Milieux offensifs : une place à droite
Côté gauche, le débat est clos pour un bon moment : Ribéry se rapproche de son niveau munichois et s'affirme comme le joueur le plus décisif des Bleus depuis la Biélorussie. Pour les deux autres postes, Valbuena et Nasri semblent avoir un coup d'avance, reste à savoir qui jouera derrière l'attaquant – la préférence des deux joueurs – et qui prendra le couloir droit. Car de ce côté du terrain, aucun joueur n'a réussi à s'imposer, malgré les essais de Ménez, Sissoko, Payet, Rémy et même Benzema dans les différents schémas tactiques proposés.
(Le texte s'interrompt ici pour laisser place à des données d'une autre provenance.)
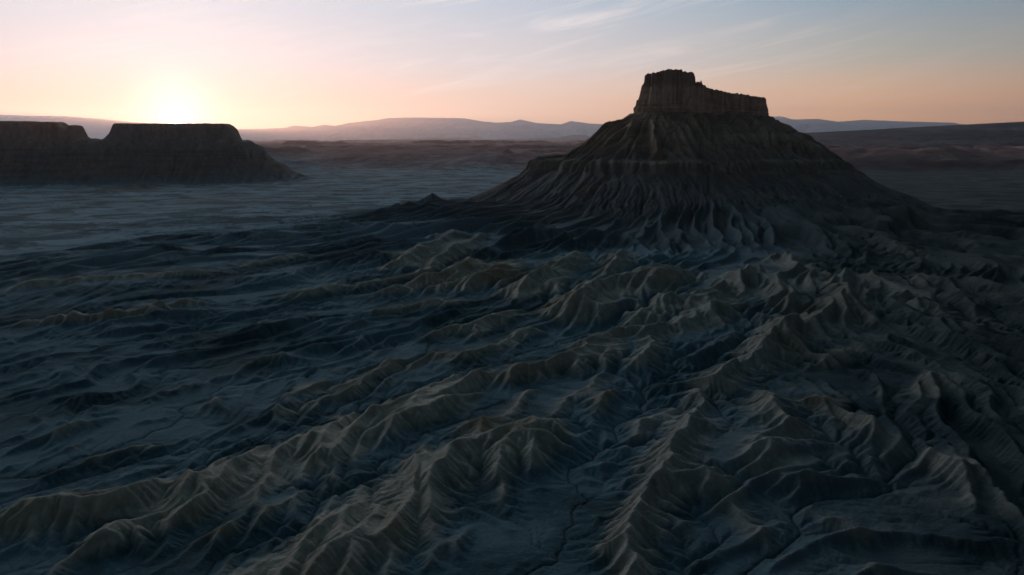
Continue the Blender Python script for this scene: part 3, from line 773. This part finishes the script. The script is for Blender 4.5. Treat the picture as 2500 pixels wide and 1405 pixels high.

Avant-centre : Giroud, un temps d'avance
Benzema a beau avoir marqué contre l'Australie et la Finlande, Giroud a probablement conforté sa place de numéro un lors des deux matches d'octobre. Plus disponible, meilleur de la tête, moins enclin à décrocher, le Gunner offre un point d'appui dont les Bleus ont besoin pour trouver leur équilibre et un meilleur rendement. Il est dans une dynamique qui contraste tellement avec celle de Benzema que l'on voit mal cette hiérarchie apparente s'inverser d'ici au 15 novembre.